Creating science fiction comes with the unique challenge of dreaming up some kind of awesome, future technology and making it the norm for people native to the fictional society. Sometimes, creators get it right, like the video-call system in 2001: A Space Odyssey that later became reality with Skype and FaceTime. Others, like Back to the Future, left us waiting for pink hoverboards that were supposed to be available by 2015.
Thanks for nothing, Mattel.
CD Projekt Red faces this same conundrum in coming up with the dystopian future setting of their upcoming title, Cyberpunk 2077. Set 59 years in the future, you play a mercenary in a world almost completely overtaken by technology. People get cybernetic enhancements to make themselves look better and advertisements fill up every inch of the city. It’s up to you to carve out a little hole in this world.
Before we dive in, we have to say the game looks incredible. Check out this recently released footage.
From the looks of things, the developers appear to be very grounded in their approach to portraying technological advancements, keeping in accordance with Marshall McLuhan and his Tetrad of Media Effects theory.
The man himself, Marshall McLuhan.
Marshall McLuhan was fairly advanced for his time and was regarded as one of the fathers of media psychology. He’s was well regarded (posthumously, of course, as is the case with most scientists that’re ahead of their time) for laying the groundwork for achieving an understanding of how people perceive and take in all forms of media — meaning art, technology, and speech.
Today, we call it the internet.
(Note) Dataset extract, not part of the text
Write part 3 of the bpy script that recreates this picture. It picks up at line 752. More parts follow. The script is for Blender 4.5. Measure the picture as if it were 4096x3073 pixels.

We use it to pretend to do work, watch videos of funny cats, and occasionally engage in fruitless arguments that will never change either party’s mind.
McLuhan’s Tetrad of Media Effects states that all technological advancements must serve four purposes to make a lasting impact on society. It must enhance something, make something obsolete, call back to something familiar, and have the potential to become something new when pushed to its limits.
His famous example was the FM radio, which meets all four criteria:
- It amplifies news and music through sound,
- It reduces the need for print media,
- It brings spoken word back to the forefront in how people transfer stories, and,
- Eventually, it could be enhanced with a visual component (aka television).
By following these rules, you can make educated guesses at where new technologies might emerge and which need they may grow to fill. In fact, he famously hypothesized that all forms of media would one day grow to an extreme, at which point, this new medium would be so fast and so large that everyone in the world could instantaneously communicate with one another. This single, new media form would encompass most other forms of communication. He called it “the global village” and was ostracized from the scientific community for his crackpot speculations.
Sound familiar?
But that would never… oh…
With McLuhan’s theory in mind, we can see how the developers at CD Projekt Red are applying it perfectly to the world of Cyberpunk. Not everything is crazy and outrageous, but rather plays on something that currently exists and amplifies it to a realistic degree.
Cybernetic enhancements are now a thing because they replace the previously squishy and less desirable parts of being human. Taxi cabs still exist because people still need to get from one place to another. And, of course, billboards cover everything when there are no rules about not plastered flashy ads across the sides of buildings.